DESCUBRIR DESCANSANDO
Distintas tradiciones filosóficas han reivindicado la siesta como una práctica de rebeldía contra la autoridad, y Giorgio Agamben encontró su emblema en Bartleby, personaje literario de Herman Melville que oficia de empleado en el centro financiero del mundo, Wall Street, y que cuando le piden que haga cualquier cosa, responde siempre, de forma mecánica, “Preferiría no hacerlo”. Para Giorgio Agamben, en una época de permanentes obligaciones, solo no haciendo nada se develan las auténticas posibilidades de la existencia: “El viviente, que existe en el modo de la potencia, puede la propia impotencia, y sólo en este modo posee la propia potencia. Puede ser y hacer, porque se mantiene en relación con el propio no-ser y no-hacer. En la potencia, la sensación es constitutivamente anestesia; el pensamiento, no-pensamiento; la obra, inoperosidad”.

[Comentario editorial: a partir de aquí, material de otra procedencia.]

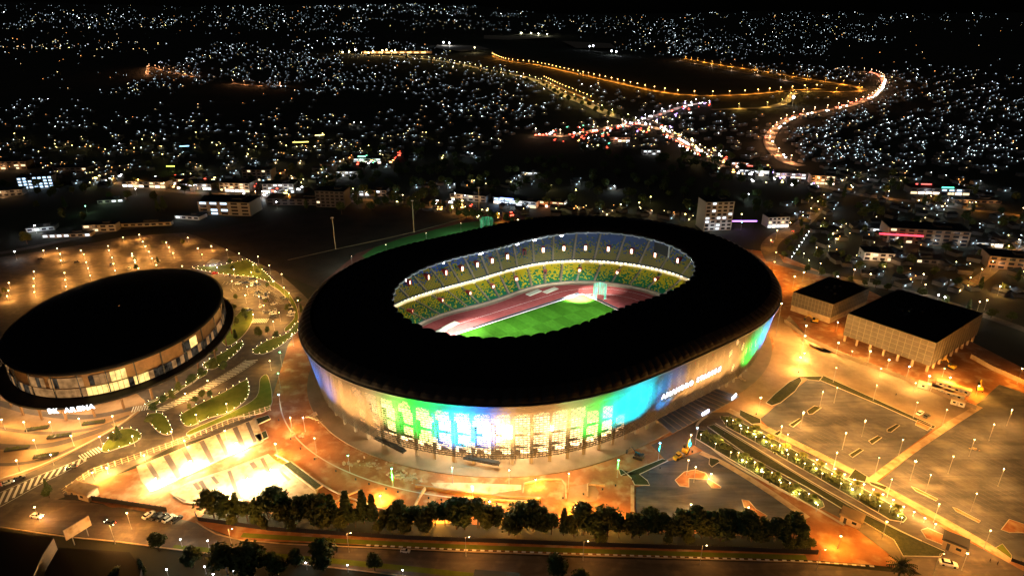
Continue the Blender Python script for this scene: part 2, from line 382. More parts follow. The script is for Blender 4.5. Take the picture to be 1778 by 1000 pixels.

Hacia 1900, Sigmund Freud reivindicó no solo que el sueño es un trabajo (Die Traumarbeit) sino que la interpretación de sus laboriosos mecanismos criptográficos daba acceso a las verdades más íntimas del individuo. Borges, en el ensayo “El sueño de Coleridge”, postuló que toda la historia del arte es la interpretación de un solo sueño, que se inmiscuye en las distintas épocas del mundo a través de las esculturas, las películas o los poemas que labran los genios.
En lo que a la imaginación científica concierne, abundan ejemplos del carácter revelador y profético de la siesta. Hacia el lejano siglo III antes de Cristo, se refiere que Arquímedes luchaba sin éxito por determinar el volumen de objetos de forma irregular. Luego de una ardua mañana árida de ideas, mientras el calor de la bañera lo hundía en el sopor de la siesta, lo asaltó la fórmula para resolver este cálculo e inmortalizó el grito de guerra, “¡eureka!”, de a quien se le aparece como por arte de magia una idea. En la primera biografía de Newton se relata la famosa leyenda de que, descansando bajo la sombra de un árbol, la caída súbita de una manzana sobre la cabeza le acomodó las ideas y le permitió formular la Ley de gravitación universal. El químico alemán August Kekulé, tras la atormentada pesadilla de una serpiente que se masticaba la cola, intuyó la estructura en anillo de la molécula de benceno. Niels Bohr y Dmitri Mendeléyev también confesaron haber sido espectadores pasivos de la estructura del átomo y de la tabla periódica de los elementos, que contemplaron, respectivamente, mientras dormían. Por esta conexión secreta entre el sueño y las mayores verdades de la ciencia, fue que Heráclito afirmó en uno de sus Fragmentos: “Quienes duermen son laboriosos colaboradores de cuanto acaece en el cosmos”.
Esta instalación de Juan Manuel Pachué y Marco Zampieron invita a ejercer el derecho a la siesta y a vislumbrar su potencia filosófica, poética y política, que marca muchos de los desafíos del porvenir humano frente al ambiente y la tecnología.